→ **Your instructions**:
From the first line of the data down to and including the line with "PANEL_Y = 2.397", copy everything exactly, leaving out pictures.

→ **Data excerpt**:
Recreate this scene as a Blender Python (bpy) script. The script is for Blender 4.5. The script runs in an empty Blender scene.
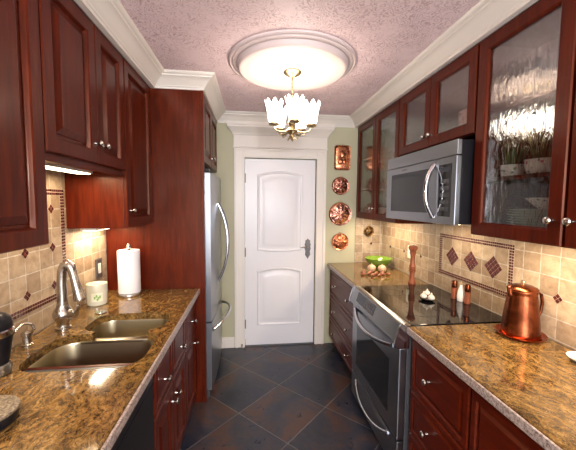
import bpy, bmesh, math, random
from mathutils import Vector, Matrix
random.seed(7)
COL = bpy.context.scene.collection
PI = math.pi
# ------------------------------------------------------------------ room dimensions (metres)
LW, RW, YE, YB = -1.057, 1.451, 3.316, -2.3      # tile faces of the side walls, end wall, back wall
LC, RC = -.718, 1.138                            # faces of the wall cabinets
CT = .914                                        # worktop height
CEIL = 2.48
CROWN = 2.385
PANEL_Y = 2.397

# ------------------------------------------------------------------ materials
MATS = {}
class NT:
    def __init__(s, name):
        m = bpy.data.materials.new(name); m.use_nodes = True
        s.m = m; s.t = m.node_tree; s.b = s.t.nodes['Principled BSDF']; s.out = s.t.nodes['Material Output']
        MATS[name] = m
    def n(s, kind, ins=None, **kw):
        nd = s.t.nodes.new(kind)
        for k, v in kw.items(): setattr(nd, k, v)
        for k, v in (ins or {}).items():
            if isinstance(v, bpy.types.NodeSocket): s.t.links.new(v, nd.inputs[k])
            else: nd.inputs[k].default_value = v
        return nd
    def link(s, a, b): s.t.links.new(a, b)
    def set(s, **kw):
        for k, v in kw.items():
            k = k.replace('_', ' ')
            if isinstance(v, bpy.types.NodeSocket): s.link(v, s.b.inputs[k])
            else: s.b.inputs[k].default_value = (*v, 1) if isinstance(v, tuple) and len(v) == 3 else v
    def co(s, scale=(1, 1, 1), rot=(0, 0, 0), loc=(0, 0, 0)):
        tc = s.n('ShaderNodeTexCoord')
        mp = s.n('ShaderNodeMapping', {'Vector': tc.outputs['Object'], 'Scale': scale, 'Rotation': rot, 'Location': loc})
        return mp.outputs[0]
    def ramp(s, fac, stops):
        r = s.n('ShaderNodeValToRGB', {'Fac': fac}); cr = r.color_ramp
        while len(cr.elements) < len(stops): cr.elements.new(.5)
        for e, (p, c) in zip(cr.elements, stops): e.position = p; e.color = (*c, 1)
        return r.outputs[0]
    def noise(s, vec, scale, detail=3, rough=.5, dist=0):
        return s.n('ShaderNodeTexNoise', {'Vector': vec, 'Scale': scale, 'Detail': detail, 'Roughness': rough, 'Distortion': dist}).outputs['Fac']
    def math(s, op, a, b=0.0):
        return s.n('ShaderNodeMath', {0: a, 1: b}, operation=op).outputs[0]
    def mix(s, fac, a, b, mode='MIX'):
        nd = s.n('ShaderNodeMix', data_type='RGBA', blend_type=mode)
        for i, v in ((0, fac), (6, a), (7, b)):
            if isinstance(v, bpy.types.NodeSocket): s.link(v, nd.inputs[i])
            else: nd.inputs[i].default_value = (*v, 1) if isinstance(v, tuple) else v
        return nd.outputs[2]
    def bump(s, h, strength=.3, dist=.002):
        bn = s.n('ShaderNodeBump', {'Height': h, 'Strength': strength, 'Distance': dist})
        s.link(bn.outputs[0], s.b.inputs['Normal']); return bn.outputs[0]

def plain(name, col, rough=.5, metal=0, coat=0, emit=None, es=0, ior=1.5, sheen=0):
    t = NT(name); t.set(Base_Color=col, Roughness=rough, Metallic=metal, Coat_Weight=coat, IOR=ior)
    if emit: t.set(Emission_Color=emit, Emission_Strength=es)
    return t.m

def wood(name, scale, dark, mid, light, rough=.28):
    t = NT(name); v = t.co(scale)
    a = t.noise(v, 3.0, 6, .6, 1.2); b = t.noise(v, 14, 3, .6)
    c = t.ramp(t.math('ADD', t.math('MULTIPLY', a, .75), t.math('MULTIPLY', b, .25)), [(.3, dark), (.5, mid), (.72, light)])
    t.set(Base_Color=c, Roughness=rough + .06, Coat_Weight=.05, Coat_Roughness=.15, Specular_IOR_Level=.30, Specular_Tint=(1, .60, .42))
    t.bump(b, .06, .001); return t.m
wood('cherry', (9, 9, .8), (.034, .0031, .0012), (.074, .0072, .0019), (.124, .0150, .0032))
wood('cherry_cross', (9, .8, 9), (.034, .0031, .0012), (.074, .0072, .0019), (.124, .0150, .0032))
wood('cherry_inside', (6, 6, .8), (.028, .008, .005), (.045, .014, .008), (.065, .022, .012), .5)
wood('mill_wood', (20, 20, 3), (.16, .045, .022), (.28, .085, .042), (.42, .15, .08), .20)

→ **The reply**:
Recreate this scene as a Blender Python (bpy) script. The script is for Blender 4.5. The script runs in an empty Blender scene.
import bpy, bmesh, math, random
from mathutils import Vector, Matrix
random.seed(7)
COL = bpy.context.scene.collection
PI = math.pi
# ------------------------------------------------------------------ room dimensions (metres)
LW, RW, YE, YB = -1.057, 1.451, 3.316, -2.3      # tile faces of the side walls, end wall, back wall
LC, RC = -.718, 1.138                            # faces of the wall cabinets
CT = .914                                        # worktop height
CEIL = 2.48
CROWN = 2.385
PANEL_Y = 2.397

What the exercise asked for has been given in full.